Improve Telephone First Impressions of Your Small Business - dummies

Improve Telephone First Impressions of Your Small Business

By Barbara Findlay Schenck

Customers form impressions of your small business whenever they come into contact with it even through a telephone. Protect your small business by controlling the impression you make through telephone conversations and your voice-mail system.

First impressions of your small business by telephone

Often, with no prompting at all, callers will tell you how they found your number. “John Jones suggested I call,” or, “I’m curious about the new whatchamacallits I see in your ad,” or, “I was on your website, but I couldn’t tell whether your business is open Sundays.”

If the conversation doesn’t naturally disclose how the person obtained your phone number, take a few seconds (but only a few seconds) to ask something like, “I’m glad you called us. We’re always working to improve our communications, and I’d love to note how you got our phone number.”

The responses help you see what is and isn’t working to generate phone calls. They also help you determine which first impression points bring qualified prospects into your business and which ones reel in people who are “just looking.” In the latter case, realize that the problem is rarely with the caller and most often with the impression point.

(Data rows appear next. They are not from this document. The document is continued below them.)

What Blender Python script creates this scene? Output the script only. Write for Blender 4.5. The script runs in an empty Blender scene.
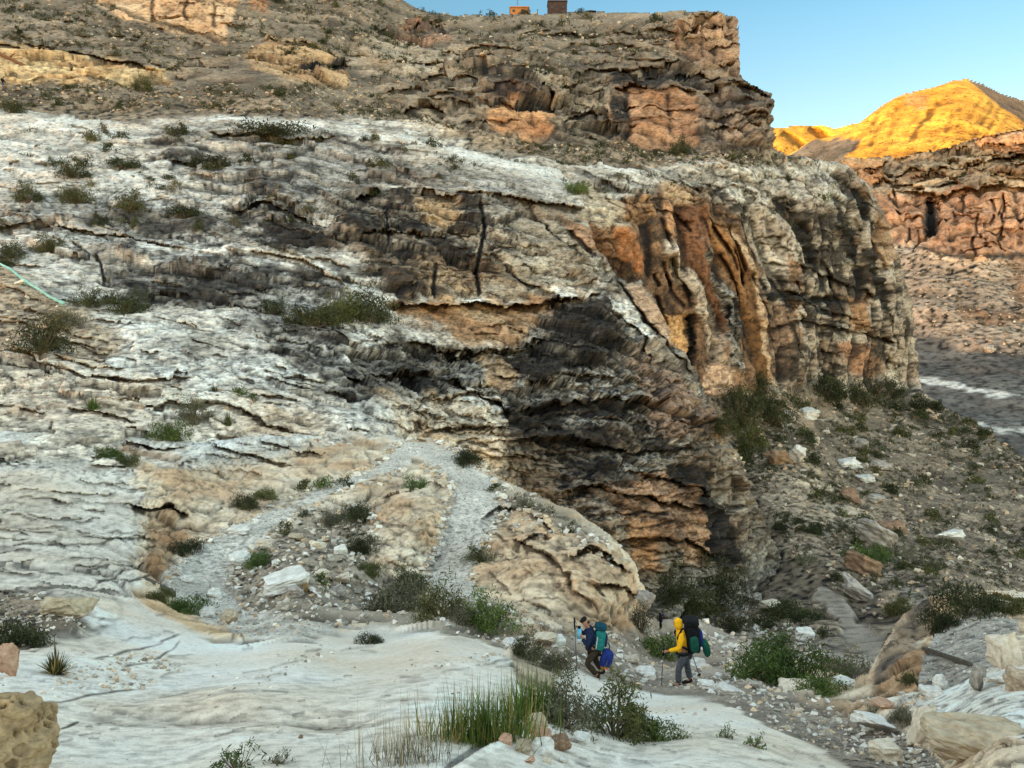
import bpy, math, random
import numpy as np
from mathutils import Vector, Matrix, Quaternion

STEP = 1.1
F, CX, CY, HOR, CAMZ = 800.0, 512.0, 384.0, 310.0, 9.0
TH = math.atan((CY - HOR) / F)
ST, CT = math.sin(TH), math.cos(TH)
scene = bpy.context.scene
col = scene.collection
R = math.radians
rnd = random.Random(7)

# ------------------------------------------------------------------ numpy noise
_G = np.array([(1,1,0),(-1,1,0),(1,-1,0),(-1,-1,0),(1,0,1),(-1,0,1),(1,0,-1),(-1,0,-1),
               (0,1,1),(0,-1,1),(0,1,-1),(0,-1,-1),(1,1,0),(-1,1,0),(0,-1,1),(0,-1,-1)], np.float32)
def _hash(ix, iy, iz, seed):
    h = ix * np.uint32(0x8da6b343) ^ iy * np.uint32(0xd8163841) ^ iz * np.uint32(0xcb1ab31f) ^ np.uint32((seed * 0x9e3779b1) & 0xffffffff)
    h ^= h >> np.uint32(15); h *= np.uint32(0x2c1b3c6d); h ^= h >> np.uint32(12); h *= np.uint32(0x297a2d39); h ^= h >> np.uint32(15)
    return h
def perlin(x, y, z, seed=0):
    x = np.asarray(x, np.float32); y = np.asarray(y, np.float32); z = np.asarray(z, np.float32)
    x, y, z = np.broadcast_arrays(x, y, z)
    fx, fy, fz = np.floor(x), np.floor(y), np.floor(z)
    ix, iy, iz = (a.astype(np.int64).astype(np.uint32) for a in (fx, fy, fz))
    x = x - fx; y = y - fy; z = z - fz
    u, v, w = (t * t * t * (t * (t * 6 - 15) + 10) for t in (x, y, z))
    out = 0
    for dx in (0, 1):
        for dy in (0, 1):
            for dz in (0, 1):
                g = _G[_hash(ix + np.uint32(dx), iy + np.uint32(dy), iz + np.uint32(dz), seed) & np.uint32(15)]
                d = g[..., 0] * (x - dx) + g[..., 1] * (y - dy) + g[..., 2] * (z - dz)
                out = out + d * (u if dx else 1 - u) * (v if dy else 1 - v) * (w if dz else 1 - w)
    return out
def fbm(x, y, z, octv=4, seed=0, gain=.5, mode=0, lod=None):
    """lod: wavelength of the first octave in sample spacings; octaves the mesh cannot carry fade out"""
    a, s, t = 1.0, 0, 0
    for o in range(octv):
        n = perlin(x * 2**o, y * 2**o, z * 2**o, seed + o * 17)
        if mode == 1: n = np.abs(n) * 2 - .5        # billow: rounded lumps, sharp grooves
        s = s + n * (a if lod is None else a * sstep(1.2, 3.5, lod / 2**o)); t += a; a *= gain
    return s / t * 1.6
def rand1(i, seed):
    z = np.zeros_like(i, np.uint32)
    return _hash(i.astype(np.int64).astype(np.uint32), z, z, seed).astype(np.float32) / np.float32(2**32)
def strat(b, th, seed, sharp=.75):
    t = b / th
    i = np.floor(t); f = t - i
    e = np.clip((f - sharp) / (1 - sharp), 0, 1); e = e * e * (3 - 2 * e)
    return rand1(i, seed) * (1 - e) + rand1(i + 1, seed) * e
def worley(x, y, z, seed):
    """broken blocks: distance to the nearest joint, a random value per block and a random plane per block"""
    x = np.asarray(x, np.float32); y = np.asarray(y, np.float32); z = np.asarray(z, np.float32)
    bx, by, bz = np.floor(x - .5), np.floor(y - .5), np.floor(z - .5)
    f1 = np.full(x.shape, 9, np.float32); f2 = f1.copy(); rid = np.zeros_like(f1); til = np.zeros_like(f1)
    k = np.float32(1 / 1024.)
    for dx in (0, 1):
        for dy in (0, 1):
            for dz in (0, 1):
                cx, cy, cz = bx + dx, by + dy, bz + dz
                h = _hash(cx.astype(np.int64).astype(np.uint32), cy.astype(np.int64).astype(np.uint32), cz.astype(np.int64).astype(np.uint32), seed)
                ex = x - (cx + .5 + ((h & np.uint32(1023)) * k - .5) * .85)
                ey = y - (cy + .5 + (((h >> np.uint32(10)) & np.uint32(1023)) * k - .5) * .85)
                ez = z - (cz + .5 + (((h >> np.uint32(20)) & np.uint32(1023)) * k - .5) * .85)
                d = ex * ex + ey * ey + ez * ez
                h2 = h * np.uint32(0x85ebca6b); h2 ^= h2 >> np.uint32(13)
                n = d < f1
                f2 = np.where(n, f1, np.minimum(f2, d)); f1 = np.where(n, d, f1)
                rid = np.where(n, (h2 & np.uint32(1023)) * k, rid)
                til = np.where(n, ex * (((h2 >> np.uint32(10)) & np.uint32(1023)) * k - .5) + ez * (((h2 >> np.uint32(20)) & np.uint32(1023)) * k - .5), til)
    return np.sqrt(f2) - np.sqrt(f1), rid, til
def sstep(a, b, x):
    t = np.clip((x - a) / (b - a), 0, 1); return t * t * (3 - 2 * t)
def lin(c):
    c = np.asarray(c, np.float32) / 255.0
    return np.where(c <= .04045, c / 12.92, ((c + .055) / 1.055) ** 2.4)

# ------------------------------------------------------------------ pixel ray -> world
def unproj(u, v, d):
    x = (u - CX) / F; y = -(v - CY) / F
    return np.stack([x * d, (CT + y * ST) * d, (-ST + y * CT) * d + CAMZ], -1)
def at(u, v, d):
    return Vector(unproj(np.float64(u), np.float64(v), np.float64(d)).tolist())

# ------------------------------------------------------------------ polygon / polyline fields
def seg_dist(U, V, a, b):
    ax, ay = a; bx, by = b
    dx, dy = bx - ax, by - ay
    L2 = dx * dx + dy * dy + 1e-9
    t = ((U - ax) * dx + (V - ay) * dy) / L2
    tc = np.clip(t, 0, 1)
    px, py = U - (ax + tc * dx), V - (ay + tc * dy)
    return np.sqrt(px * px + py * py), tc, dx * (V - ay) - dy * (U - ax)     # dist, t, side (+ = below for left-to-right)
def poly_sd(U, V, poly):
    d = np.full(U.shape, 1e9, np.float32); ins = np.zeros(U.shape, bool)
    n = len(poly)
    for i in range(n):
        a, b = poly[i], poly[(i + 1) % n]
        d = np.minimum(d, seg_dist(U, V, a, b)[0])
        if a[1] != b[1]:
            c = ((a[1] > V) != (b[1] > V)) & (U < (b[0] - a[0]) * (V - a[1]) / (b[1] - a[1]) + a[0])
            ins ^= c
    return np.where(ins, -d, d)
def inpoly(u, v, poly):
    r = False; n = len(poly)
    for i in range(n):
        a, b = poly[i], poly[(i + 1) % n]
        if (a[1] > v) != (b[1] > v) and u < (b[0] - a[0]) * (v - a[1]) / (b[1] - a[1]) + a[0]: r = not r
    return r

# rock / ground kinds: two tones, strata step, pillar depth, lump depth, varnish amount, speckle
K = {
 'white': dict(c=(226,220,210), c2=(196,184,168), st=.18, jo=.00, bu=.08, vn=.30, sp=.46),
 'slab': dict(c=(230,224,214), c2=(218,200,178), st=.004, jo=.00, bu=.008, vn=.04, sp=.20),
 'cream': dict(c=(228,210,184), c2=(196,162,128), st=.20, jo=.06, bu=.14, vn=.14, sp=.34),
 'tan': dict(c=(200,168,132), c2=(164,124,90),  st=.24, jo=.10, bu=.14, vn=.22, sp=.34),
 'orange': dict(c=(194,150,114), c2=(150,108,78), st=.10, jo=.26, bu=.10, vn=.28, sp=.30),
 'rust': dict(c=(156,114,82), c2=(92,68,50),   st=.04, jo=.26, bu=.08, vn=.46, sp=.40),
 'gvarn': dict(c=(172,164,154), c2=(104,96,88), st=.34, jo=.08, bu=.20, vn=.54, sp=.75),
 'varn': dict(c=(130,118,104), c2=(66,58,50),    st=.50, jo=.10, bu=.30, vn=.66, sp=.90),
 'pillar': dict(c=(180,168,152), c2=(120,100,82), st=.05, jo=.42, bu=.10, vn=.52, sp=.55),
 'brown': dict(c=(150,132,116), c2=(100,88,78), st=.45, jo=.14, bu=.26, vn=.42, sp=.55),
 'ledge': dict(c=(166,146,122), c2=(108,94,80), st=.60, jo=.18, bu=.16, vn=.36, sp=.60),
 'talus': dict(c=(142,124,104), c2=(98,86,72), st=.03, jo=.00, bu=.22, vn=.07, sp=.80),
 'dirt': dict(c=(186,166,142), c2=(152,132,110), st=.00, jo=.00, bu=.10, vn=.04, sp=.55),
 'gravel': dict(c=(180,170,156), c2=(150,138,124), st=.00, jo=.00, bu=.05, vn=.00, sp=.60),
 'gold': dict(c=(214,156,62),  c2=(176,116,40),  st=.00, jo=.00, bu=.12, vn=.00, sp=.75),
 'bed': dict(c=(104,99,92), c2=(74,70,66), st=.00, jo=.00, bu=.12, vn=.05, sp=.60),
 'bedpale':dict(c=(206,200,190), c2=(176,170,160), st=.00, jo=.00, bu=.05, vn=.00, sp=.50),
}
VARN = lin((38, 33, 29))

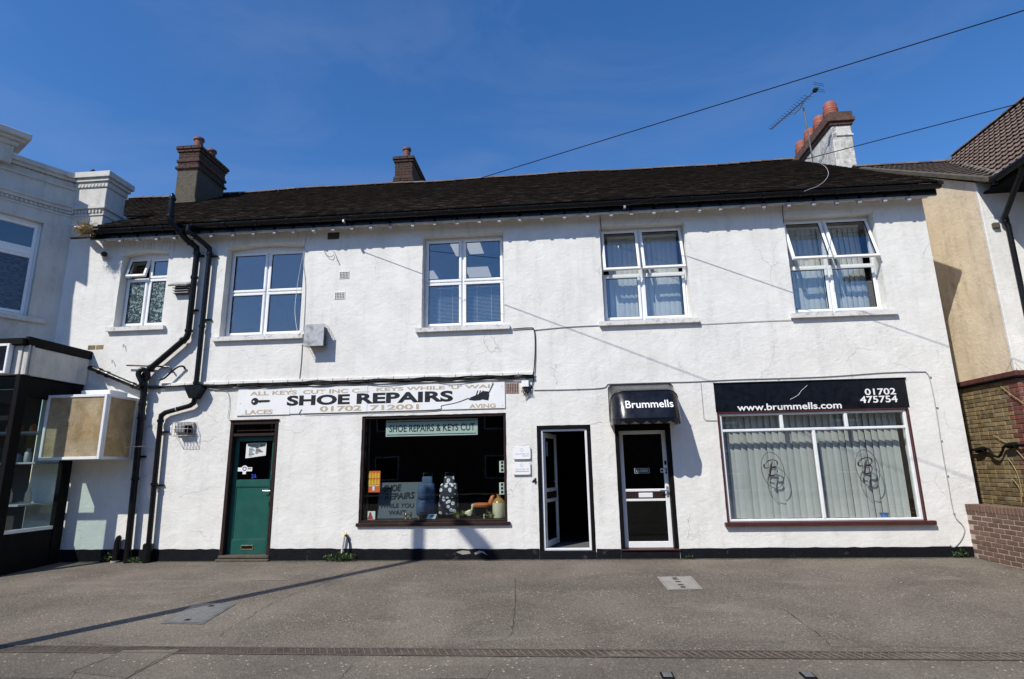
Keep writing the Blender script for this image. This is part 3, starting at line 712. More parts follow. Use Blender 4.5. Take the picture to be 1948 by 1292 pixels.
# roof of small plain tiles -----------------------------------------
roof = MB().raw([(-13.2,1.0,EZ+SL*1.42-.03),(-9.38,1.0,EZ+SL*1.42-.03),(-9.38,-.34,EZ+.02),(6.82,-.34,EZ+.02),(6.82,5,RZ-.03),(-13.2,5,RZ-.03),(-13.2,10.5,EZ),(6.9,10.5,EZ)],
                [(0,1,4,5),(1,2,3,4),(5,4,7,6)]).build('roof', m_roof, H)
tm = MB(); tones = []; rnd = random.Random(11)
cosr = 1/math.sqrt(1+SL*SL); sinr = SL*cosr; gauge = .1; tw = .168; ncourse = int(5.44/cosr/gauge)
for c in range(ncourse+1):
    d = c*gauge; sag = 0
    x = -13.1+(tw/2 if c % 2 else 0)
    y0 = -.37+d*cosr
    while x < 6.82:
        xe = min(x+tw-.006, 6.84)
        if not (x < -9.4 and y0 < 1.1) and xe-x > .03 and y0 < 5.0:
            sg = .018*math.sin(x*.9+1.3)+.012*math.sin(x*2.3)
            sg *= (d/6.4)
            lift = .022+rnd.uniform(-.004,.006); e0 = rnd.uniform(-.008,.008); tl = rnd.uniform(-.003,.003)
            ya = y0+e0*cosr; za = EZ+SL*(ya+.42)+sg; yb = min(y0+(gauge+.06)*cosr, 5.0); zb = EZ+SL*(yb+.42)+sg
            nx, nz2 = -sinr, cosr
            b = len(tm.v)
            tm.v += [(x,ya+nx*(lift+tl),za+nz2*(lift+tl)),(xe,ya+nx*(lift-tl),za+nz2*(lift-tl)),(xe,yb+nx*.006,zb+nz2*.006),(x,yb+nx*.006,zb+nz2*.006),(x,ya,za-.004),(xe,ya,za-.004)]
            tm.f += [(b,b+1,b+2,b+3),(b+4,b+5,b+1,b)]; tv = rnd.random(); tones += [tv, tv*.7]
        x += tw
rt_ = tm.build('roof_tiles', m_roof, roof); tag(rt_, kind='stuff')
at_ = rt_.data.attributes.new('tone', 'FLOAT', 'FACE')
for i, v in enumerate(tones): at_.data[i].value = v
rg = MB(); n = 8
for i in range(n):
    a0, a1 = math.pi*i/n, math.pi*(i+1)/n
    rg.poly([(-.148,.115*math.cos(a0),.075*math.sin(a0)),(.148,.115*math.cos(a0),.075*math.sin(a0)),(.148,.115*math.cos(a1),.075*math.sin(a1)),(-.148,.115*math.cos(a1),.075*math.sin(a1))])
rgm = rg.mesh('ridge_tile', smooth=True); rgm.materials.append(m_ridge)
for i in range(66):
    x = -13+i*.302
    if x < 6.75: instance(rgm, 'ridge_tile', Matrix.Translation((x, 5.02, RZ+.0+.018*math.sin(x*.9+1.3)+.010*math.sin(x*2.3))) @ Matrix.Rotation(rnd.uniform(-.02,.02), 4, 'Y'), roof)
vg = MB()
for i in range(40):
    y = -.42+5.4*i/40; y2 = -.42+5.4*(i+1)/40; vg.raw(*(lambda a, b: ([(6.77,a,EZ+SL*(a+.42)-.05),(6.86,a,EZ+SL*(a+.42)-.05),(6.86,a,EZ+SL*(a+.42)+.012),(6.77,a,EZ+SL*(a+.42)+.02),(6.77,b,EZ+SL*(b+.42)-.05),(6.86,b,EZ+SL*(b+.42)-.05),(6.86,b,EZ+SL*(b+.42)+.012),(6.77,b,EZ+SL*(b+.42)+.02)], [(0,1,2,3),(1,5,6,2),(3,2,6,7),(0,4,5,1)]))(y, y2-.006))
vg.build('verge', m_roof, roof)
# chimneys --------------------------------------------------------------
def brick_band(m, x0, x1, y0, y1, z0, z1, course=.075, out=.0):
    z = z0; k = 0
    while z < z1-.02:
        zz = min(z+course-.008, z1)
        for (ax, a0, a1) in (('x', x0, x1), ('y', y0, y1)):
            p = a0-(.11 if k % 2 else 0); 
            while p < a1-.02:
                q0, q1 = max(p, a0), min(p+.217, a1)
                if ax == 'x': m.box(q0+.004, q1-.004, y0-.006-random.uniform(0,.004), y0+.05, z+.004, zz)
                else:
                    m.box(x1-.05, x1+.006+random.uniform(0,.004), q0+.004, q1-.004, z+.004, zz); m.box(x0-.006, x0+.05, q0+.004, q1-.004, z+.004, zz)
                p += .225
        z += course; k += 1
m_chimbrick = M('sooty_red_brick', (.060,.028,.021), .92, var=.5, vs=13, bmp=.6, bs=50, dirt=(.035,.028,.024), ds=(.45,.7), dsc=6)
def chimney(x0, x1, y0, y1, zb, zbody, ztop, name='chimney', body_mat=m_cement, bricks_all=False):
    c = MB().box(x0, x1, y0, y1, zb, zbody, .015).build('chimney', body_mat, H)
    h = ztop-zbody; m = MB()
    m.box(x0-.03, x1+.03, y0-.03, y1+.03, zbody, zbody+.05); m.box(x0+.008, x1-.008, y0+.008, y1-.008, zbody+.05, ztop-.05)
    m.build('core', m_mortar, c)
    m = MB(); brick_band(m, x0-.045, x1+.045, y0-.045, y1+.045, zbody+.0, zbody+.07, .07)
    brick_band(m, x0, x1, y0, y1, zbody+.075, zbody+h*.42 if not bricks_all else ztop-.17, .075)
    brick_band(m, x0+.0, x1+.0, y0, y1, zbody+h*.42, ztop-.16, .075)
    brick_band(m, x0-.035, x1+.035, y0-.035, y1+.035, ztop-.16, ztop-.085, .075)
    brick_band(m, x0-.065, x1+.065, y0-.065, y1+.065, ztop-.085, ztop-.01, .075)
    tag(m.build('brick_courses', m_chimbrick, c), kind='stuff')
    MB().box(x0-.06, x1+.06, y0-.06, y1+.06, ztop-.012, ztop+.018, .012).build('flaunching', m_stone, c)
    return c
def pot(c, x, y, z, h, r, mat, rings=0):
    prof = [(r*1.0,0),(r*.92,h*.12),(r*.86,h*.6),(r*.84,h*.80),(r*1.05,h*.84),(r*1.08,h*.93),(r*1.0,h),(r*.75,h*1.0),(r*.70,h*.9)]
    MB().lathe(prof, (x,y,z), 18).build('chimney_pot', mat, c, True)
ca = chimney(-10.27,-9.68,3.25,4.50,8.0,9.70,10.37)
for yy, hh in ((3.55,.42),(4.15,.40)): pot(ca, -9.95, yy, 10.38, hh, .135, m_potdark)
MB().prism([(-10.36,8.66),(-9.60,8.66),(-9.62,8.80),(-10.33,8.80)], 3.17, 3.26).build('flashing', m_cement, ca)
MB().box(-10.31,-9.64,3.215,4.535,9.90,9.98,.01).build('band', m_chimbrick, ca)
cb = chimney(-4.69,-4.17,5.02,6.40,9.2,9.90,10.70, body_mat=m_cement)
for yy, hh in ((5.32,.45),(6.05,.30)): pot(cb, -4.43+(.0 if yy < 6 else .06), yy, 10.71, hh, .125, m_potdark)
MB().box(-4.73,-4.13,4.985,6.43,9.98,10.06,.01).build('band', m_chimbrick, cb)
MB().box(-4.80,-4.05,4.93,5.2,9.80,9.865,.02).build('flashing', m_cement, cb)

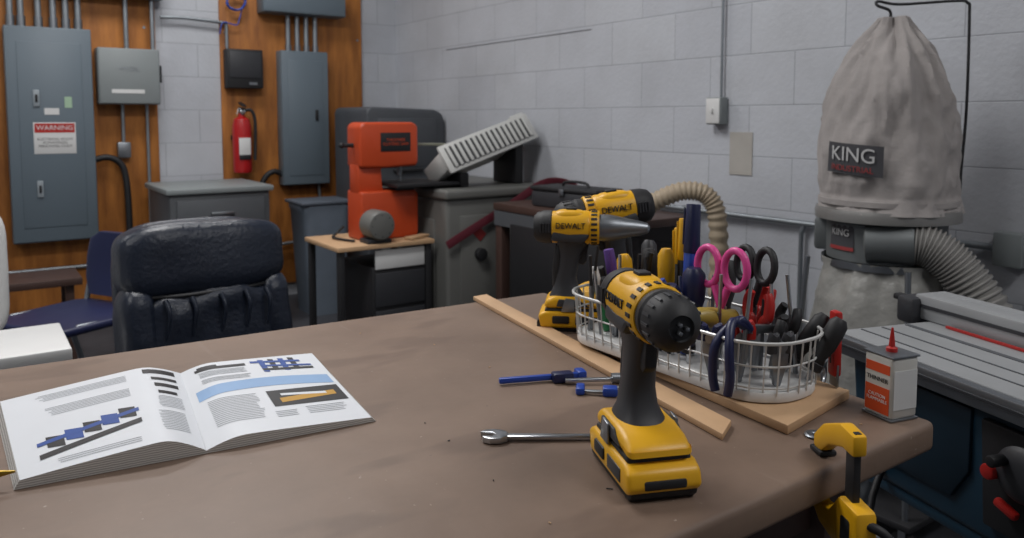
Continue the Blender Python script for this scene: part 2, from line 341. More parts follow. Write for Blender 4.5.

For example, suppose a real estate brokerage that specializes in high-end residential properties continuously fields calls from shoppers trying to buy homes in a much lower price tier than those listed by the realty company. Upon questioning, the real estate agents discover that most of the mismatched callers found the phone number in a regional real estate guide in which the company’s ad read, “We have your dream home.”

The agents realize that their ad message is appealing to the wrong target market. As a result, they amend their ad to read, “Specialists in fine properties and estate homes.”

To get the right prospects to call your business, be sure to target your communications carefully, help customers understand what you offer, make your phone number appropriately large and bold, give people a reason to dial it, and then be ready to treat every call as a valuable business opportunity.

All marketing communications — whether through advertising, direct mail, e-mail, networking, presentations, social media, or website visits — aim to achieve a single goal: a personal contact and the opportunity to make a sale.

When the hard-won call comes, don’t fumble the opportunity:

  • Answer calls promptly. Pick up after the first or second ring whenever possible. Even if you have a receptionist, train others to serve as backups, answering any call that reaches a third ring.

  • Transfer calls as quickly as you answer them. Be prompt about getting the caller to the appropriate person in your business. If that person isn’t available, say so immediately. Offer to take a message, put the caller through to voice mail, or find someone else to help.

    On hold is a dangerous and costly place to leave valuable prospects.

  • Get everyone in your company to answer the phone in a consistent and professional manner. “Hello, this is John” is an appropriate business greeting only when the caller is specifically calling John. Otherwise, answer with the business name in addition to a personal name.

  • Ask your phone company to monitor and report on your hang-up rate. Multiple rings, lengthy hold times, and voice mail responses are reasons for callers to abandon their efforts to reach your business.

Consider placing mirrors near the phones if your business relies heavily on telephone contact. People instinctively smile at themselves in mirrors because it makes them look more attractive, and a smile also makes a voice more attractive — more natural, friendly, and enthusiastic. You’ll be able to hear the difference, and so will the person on the other end of the line.

First impressions of your small business by voice mail

A personal greeting, a meaningful message, and a commitment to prompt, personal follow-up are all it takes to turn voice mail from a personality-free and sometimes annoying fact of life to a pleasant and efficient means to present yourself and your message. Follow these tips:

  • Record a greeting that accurately reflects your company’s image, update it regularly, and check for messages faithfully.

  • Make sure that your greeting includes your company name (or your own name if it’s a personal phone), indicates when you’ll return the call, and invites the caller to leave a message.

  • Encourage detailed messages. “Please leave a message of up to three minutes, and we’ll get back to you by day’s end.” If you encourage a lengthy message, the caller is more likely to convey complete information, reducing the need for telephone tag after the call.

  • Keep voice mail messages brief and friendly. Use wording that conveys your business purpose and personality, and offer no more than three options so callers can quickly jump to the option they seek.

    For example, your voice mail message might say, “Thank you for calling 20/20 Vision. We’re focusing on eye exams and frame selections right now, but please press 1 for our hours and location or press 2 to leave a message. We promise to call you back within the hour.”

    If possible, include the option of pressing zero to speak with a real, live person.

  • If you can’t fully respond to the caller’s request within the specified time period, call with a polite explanation and tell when you’ll have a response.

  • Voice mailboxes have limited storage capacity. Delete messages regularly to ensure that new messages can be stored.

  • Regularly call your own voice mail to see that it’s working and that the message is current.

The minute that your voice mail starts to sound like that of a big, faceless corporation, move quickly to put your small business personality back into it. Customers choose small businesses in large part for their personal touch. Don’t let voice mail or other systems encroach on that small business advantage.